EXTRACTED RECORDS =
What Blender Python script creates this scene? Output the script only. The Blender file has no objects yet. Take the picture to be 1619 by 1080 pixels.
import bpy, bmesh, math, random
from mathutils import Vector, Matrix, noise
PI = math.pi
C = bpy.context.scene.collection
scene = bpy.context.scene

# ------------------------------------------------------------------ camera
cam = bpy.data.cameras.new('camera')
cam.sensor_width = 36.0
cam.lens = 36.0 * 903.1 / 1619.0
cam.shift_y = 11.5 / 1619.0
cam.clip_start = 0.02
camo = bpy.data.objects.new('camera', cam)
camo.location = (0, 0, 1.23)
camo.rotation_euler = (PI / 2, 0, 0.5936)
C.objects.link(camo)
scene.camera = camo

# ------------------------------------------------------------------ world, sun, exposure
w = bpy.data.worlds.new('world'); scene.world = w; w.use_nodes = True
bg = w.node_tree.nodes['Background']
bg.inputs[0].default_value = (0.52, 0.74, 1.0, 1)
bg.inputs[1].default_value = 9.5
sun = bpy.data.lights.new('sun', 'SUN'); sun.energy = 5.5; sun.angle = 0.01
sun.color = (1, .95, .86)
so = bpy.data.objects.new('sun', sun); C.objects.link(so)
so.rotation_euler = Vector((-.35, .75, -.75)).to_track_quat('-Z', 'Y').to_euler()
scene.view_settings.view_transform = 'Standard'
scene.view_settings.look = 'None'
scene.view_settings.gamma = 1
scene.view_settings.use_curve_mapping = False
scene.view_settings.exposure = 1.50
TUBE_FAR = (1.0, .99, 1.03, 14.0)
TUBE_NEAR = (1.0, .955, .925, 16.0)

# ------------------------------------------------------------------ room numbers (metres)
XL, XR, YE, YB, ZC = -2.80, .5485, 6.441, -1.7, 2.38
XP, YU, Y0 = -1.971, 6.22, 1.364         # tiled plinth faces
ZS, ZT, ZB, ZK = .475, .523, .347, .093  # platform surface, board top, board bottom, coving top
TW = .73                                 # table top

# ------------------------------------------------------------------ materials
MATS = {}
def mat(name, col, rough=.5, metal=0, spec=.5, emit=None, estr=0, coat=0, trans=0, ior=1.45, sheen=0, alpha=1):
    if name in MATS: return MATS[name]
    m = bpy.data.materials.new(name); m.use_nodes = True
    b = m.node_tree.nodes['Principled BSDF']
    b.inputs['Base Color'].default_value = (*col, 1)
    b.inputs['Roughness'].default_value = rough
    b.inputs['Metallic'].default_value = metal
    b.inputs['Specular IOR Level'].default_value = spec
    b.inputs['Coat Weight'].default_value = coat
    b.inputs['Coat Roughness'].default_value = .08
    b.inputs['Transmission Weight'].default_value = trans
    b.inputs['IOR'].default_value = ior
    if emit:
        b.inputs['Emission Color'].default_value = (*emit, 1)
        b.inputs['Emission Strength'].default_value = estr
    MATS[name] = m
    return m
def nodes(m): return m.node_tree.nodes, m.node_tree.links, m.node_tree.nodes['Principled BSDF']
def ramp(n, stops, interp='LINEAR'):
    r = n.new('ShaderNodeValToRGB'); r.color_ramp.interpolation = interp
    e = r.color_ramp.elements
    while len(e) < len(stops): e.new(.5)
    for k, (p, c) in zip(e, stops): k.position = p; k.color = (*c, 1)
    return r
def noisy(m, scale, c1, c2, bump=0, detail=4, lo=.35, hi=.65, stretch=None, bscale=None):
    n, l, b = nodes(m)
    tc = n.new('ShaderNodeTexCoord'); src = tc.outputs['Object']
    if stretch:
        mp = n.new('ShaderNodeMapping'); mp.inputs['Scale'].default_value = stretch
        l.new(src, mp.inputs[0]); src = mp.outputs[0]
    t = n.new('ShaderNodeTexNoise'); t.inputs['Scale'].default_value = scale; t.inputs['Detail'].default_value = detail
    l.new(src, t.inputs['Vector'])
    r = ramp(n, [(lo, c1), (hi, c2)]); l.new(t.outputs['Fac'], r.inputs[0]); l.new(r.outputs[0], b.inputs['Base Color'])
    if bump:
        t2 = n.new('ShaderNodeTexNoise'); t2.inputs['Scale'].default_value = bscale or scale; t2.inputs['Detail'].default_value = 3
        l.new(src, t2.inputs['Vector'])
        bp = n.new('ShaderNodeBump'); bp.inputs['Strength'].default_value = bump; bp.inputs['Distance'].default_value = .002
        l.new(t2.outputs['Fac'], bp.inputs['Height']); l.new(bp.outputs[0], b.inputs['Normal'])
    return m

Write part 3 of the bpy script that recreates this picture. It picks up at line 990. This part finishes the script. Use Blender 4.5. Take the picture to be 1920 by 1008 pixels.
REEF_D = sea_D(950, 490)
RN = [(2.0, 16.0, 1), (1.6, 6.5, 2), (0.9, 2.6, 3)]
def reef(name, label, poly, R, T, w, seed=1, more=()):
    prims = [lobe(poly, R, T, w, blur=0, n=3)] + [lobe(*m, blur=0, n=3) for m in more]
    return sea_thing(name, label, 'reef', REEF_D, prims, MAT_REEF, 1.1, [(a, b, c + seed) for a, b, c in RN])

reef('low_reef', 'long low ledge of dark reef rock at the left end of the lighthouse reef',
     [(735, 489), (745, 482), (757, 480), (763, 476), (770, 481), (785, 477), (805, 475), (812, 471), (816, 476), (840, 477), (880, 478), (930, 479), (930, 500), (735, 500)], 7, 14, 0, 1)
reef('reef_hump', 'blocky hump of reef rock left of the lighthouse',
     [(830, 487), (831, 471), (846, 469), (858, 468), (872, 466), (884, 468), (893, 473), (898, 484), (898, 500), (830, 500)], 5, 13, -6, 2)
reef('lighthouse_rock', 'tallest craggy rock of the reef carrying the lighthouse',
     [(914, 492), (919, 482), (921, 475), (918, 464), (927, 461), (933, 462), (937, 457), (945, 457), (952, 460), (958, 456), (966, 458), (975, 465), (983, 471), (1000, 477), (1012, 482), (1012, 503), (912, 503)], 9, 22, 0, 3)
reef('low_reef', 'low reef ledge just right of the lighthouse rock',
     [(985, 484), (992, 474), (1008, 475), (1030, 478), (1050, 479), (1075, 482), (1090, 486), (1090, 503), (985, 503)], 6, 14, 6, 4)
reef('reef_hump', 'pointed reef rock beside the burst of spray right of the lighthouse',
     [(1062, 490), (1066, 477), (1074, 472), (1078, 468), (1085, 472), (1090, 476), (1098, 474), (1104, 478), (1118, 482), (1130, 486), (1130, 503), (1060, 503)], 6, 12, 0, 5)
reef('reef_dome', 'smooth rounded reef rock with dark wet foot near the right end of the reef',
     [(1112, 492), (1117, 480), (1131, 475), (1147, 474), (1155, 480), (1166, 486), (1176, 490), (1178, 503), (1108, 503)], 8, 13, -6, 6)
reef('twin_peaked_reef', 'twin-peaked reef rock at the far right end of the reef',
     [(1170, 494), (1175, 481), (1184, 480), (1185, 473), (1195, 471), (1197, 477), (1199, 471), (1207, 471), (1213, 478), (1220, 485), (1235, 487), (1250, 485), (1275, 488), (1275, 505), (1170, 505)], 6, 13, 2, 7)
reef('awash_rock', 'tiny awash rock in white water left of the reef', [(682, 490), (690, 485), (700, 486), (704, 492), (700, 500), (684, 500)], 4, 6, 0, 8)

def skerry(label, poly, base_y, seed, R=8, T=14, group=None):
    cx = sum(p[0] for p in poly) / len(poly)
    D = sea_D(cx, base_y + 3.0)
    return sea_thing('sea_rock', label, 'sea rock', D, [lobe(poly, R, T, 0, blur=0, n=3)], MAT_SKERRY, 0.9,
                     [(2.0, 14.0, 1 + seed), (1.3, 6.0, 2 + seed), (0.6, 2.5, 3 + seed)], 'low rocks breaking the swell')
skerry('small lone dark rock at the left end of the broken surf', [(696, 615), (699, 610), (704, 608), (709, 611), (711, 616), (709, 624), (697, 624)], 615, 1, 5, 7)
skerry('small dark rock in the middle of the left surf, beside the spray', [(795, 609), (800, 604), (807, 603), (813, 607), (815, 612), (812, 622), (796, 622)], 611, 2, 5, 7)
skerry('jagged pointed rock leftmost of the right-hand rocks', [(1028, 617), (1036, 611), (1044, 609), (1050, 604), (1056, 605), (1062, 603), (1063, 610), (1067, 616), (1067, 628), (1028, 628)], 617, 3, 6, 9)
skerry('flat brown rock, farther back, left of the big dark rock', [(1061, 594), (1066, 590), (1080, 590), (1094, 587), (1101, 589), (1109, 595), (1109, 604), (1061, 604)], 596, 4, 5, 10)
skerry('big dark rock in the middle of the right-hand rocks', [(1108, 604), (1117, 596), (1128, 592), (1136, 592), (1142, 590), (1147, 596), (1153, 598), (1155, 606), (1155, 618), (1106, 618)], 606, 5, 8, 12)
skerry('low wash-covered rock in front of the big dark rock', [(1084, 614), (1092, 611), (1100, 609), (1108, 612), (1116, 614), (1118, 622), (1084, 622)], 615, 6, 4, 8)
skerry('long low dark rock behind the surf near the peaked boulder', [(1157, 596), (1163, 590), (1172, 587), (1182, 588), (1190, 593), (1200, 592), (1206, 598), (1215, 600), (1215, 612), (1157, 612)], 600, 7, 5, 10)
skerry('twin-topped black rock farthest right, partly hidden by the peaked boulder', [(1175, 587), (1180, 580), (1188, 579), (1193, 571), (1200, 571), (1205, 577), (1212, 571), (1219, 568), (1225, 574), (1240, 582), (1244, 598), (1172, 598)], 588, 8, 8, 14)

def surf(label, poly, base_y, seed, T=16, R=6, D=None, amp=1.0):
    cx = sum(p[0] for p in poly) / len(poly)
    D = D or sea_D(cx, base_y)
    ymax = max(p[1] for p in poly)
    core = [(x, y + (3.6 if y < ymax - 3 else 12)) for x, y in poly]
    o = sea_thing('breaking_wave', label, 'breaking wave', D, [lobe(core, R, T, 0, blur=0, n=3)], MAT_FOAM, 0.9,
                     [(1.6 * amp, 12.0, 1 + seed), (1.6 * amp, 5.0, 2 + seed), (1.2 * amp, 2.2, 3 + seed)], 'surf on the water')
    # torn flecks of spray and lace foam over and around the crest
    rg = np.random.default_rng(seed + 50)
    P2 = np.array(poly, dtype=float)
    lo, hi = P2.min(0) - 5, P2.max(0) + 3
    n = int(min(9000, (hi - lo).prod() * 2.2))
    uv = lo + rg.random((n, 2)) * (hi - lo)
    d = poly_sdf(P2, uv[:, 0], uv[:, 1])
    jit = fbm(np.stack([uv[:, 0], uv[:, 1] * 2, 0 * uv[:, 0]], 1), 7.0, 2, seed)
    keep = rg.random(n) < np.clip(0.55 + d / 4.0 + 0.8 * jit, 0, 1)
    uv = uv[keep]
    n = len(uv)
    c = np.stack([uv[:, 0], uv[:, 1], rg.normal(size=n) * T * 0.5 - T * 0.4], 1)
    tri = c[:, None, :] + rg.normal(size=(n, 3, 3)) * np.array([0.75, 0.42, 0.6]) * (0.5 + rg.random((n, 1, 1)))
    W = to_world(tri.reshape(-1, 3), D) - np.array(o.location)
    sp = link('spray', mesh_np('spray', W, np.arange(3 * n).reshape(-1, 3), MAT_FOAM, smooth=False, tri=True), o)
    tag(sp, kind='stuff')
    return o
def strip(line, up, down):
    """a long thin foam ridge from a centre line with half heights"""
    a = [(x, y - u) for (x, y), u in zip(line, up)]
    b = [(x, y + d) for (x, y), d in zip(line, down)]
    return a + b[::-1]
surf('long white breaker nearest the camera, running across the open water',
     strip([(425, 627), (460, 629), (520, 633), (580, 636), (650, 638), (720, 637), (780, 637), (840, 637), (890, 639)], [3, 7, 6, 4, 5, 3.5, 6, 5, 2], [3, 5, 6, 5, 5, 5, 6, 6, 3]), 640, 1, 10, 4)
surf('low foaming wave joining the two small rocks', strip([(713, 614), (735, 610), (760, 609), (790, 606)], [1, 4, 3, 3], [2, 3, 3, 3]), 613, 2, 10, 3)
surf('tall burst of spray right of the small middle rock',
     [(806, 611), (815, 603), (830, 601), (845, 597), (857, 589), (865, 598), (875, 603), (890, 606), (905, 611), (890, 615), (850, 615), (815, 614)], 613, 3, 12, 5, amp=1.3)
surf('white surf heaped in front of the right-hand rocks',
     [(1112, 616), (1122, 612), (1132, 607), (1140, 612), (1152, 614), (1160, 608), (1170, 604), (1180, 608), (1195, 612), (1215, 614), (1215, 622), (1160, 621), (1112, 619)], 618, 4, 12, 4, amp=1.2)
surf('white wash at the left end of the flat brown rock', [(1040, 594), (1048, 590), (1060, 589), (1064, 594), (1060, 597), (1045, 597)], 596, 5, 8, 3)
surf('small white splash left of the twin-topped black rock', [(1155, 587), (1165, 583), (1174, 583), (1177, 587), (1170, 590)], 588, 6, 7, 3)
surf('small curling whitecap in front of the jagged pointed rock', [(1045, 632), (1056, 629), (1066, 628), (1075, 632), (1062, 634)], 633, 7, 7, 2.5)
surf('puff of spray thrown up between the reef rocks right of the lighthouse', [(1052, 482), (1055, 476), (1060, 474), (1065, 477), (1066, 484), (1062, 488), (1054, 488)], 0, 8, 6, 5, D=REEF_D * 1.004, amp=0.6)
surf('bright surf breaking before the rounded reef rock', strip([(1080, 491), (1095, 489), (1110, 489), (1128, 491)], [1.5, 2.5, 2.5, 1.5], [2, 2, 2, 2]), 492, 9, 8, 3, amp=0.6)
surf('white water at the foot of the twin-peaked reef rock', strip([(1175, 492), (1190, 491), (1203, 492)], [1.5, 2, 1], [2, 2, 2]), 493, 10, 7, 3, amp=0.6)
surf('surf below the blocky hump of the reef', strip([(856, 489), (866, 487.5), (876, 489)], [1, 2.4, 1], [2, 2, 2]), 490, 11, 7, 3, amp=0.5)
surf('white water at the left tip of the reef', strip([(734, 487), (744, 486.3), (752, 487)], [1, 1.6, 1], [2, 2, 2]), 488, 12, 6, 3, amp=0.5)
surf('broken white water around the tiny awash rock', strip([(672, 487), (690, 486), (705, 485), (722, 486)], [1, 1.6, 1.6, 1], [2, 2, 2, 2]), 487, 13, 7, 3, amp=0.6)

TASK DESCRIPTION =
Print, from the entries above, the line with "Write part 3", the line with "b, c in RN])" and all lines between them, exactly and with nothing else.

THE RESULT =
Write part 3 of the bpy script that recreates this picture. It picks up at line 990. This part finishes the script. Use Blender 4.5. Take the picture to be 1920 by 1008 pixels.
REEF_D = sea_D(950, 490)
RN = [(2.0, 16.0, 1), (1.6, 6.5, 2), (0.9, 2.6, 3)]
def reef(name, label, poly, R, T, w, seed=1, more=()):
    prims = [lobe(poly, R, T, w, blur=0, n=3)] + [lobe(*m, blur=0, n=3) for m in more]
    return sea_thing(name, label, 'reef', REEF_D, prims, MAT_REEF, 1.1, [(a, b, c + seed) for a, b, c in RN])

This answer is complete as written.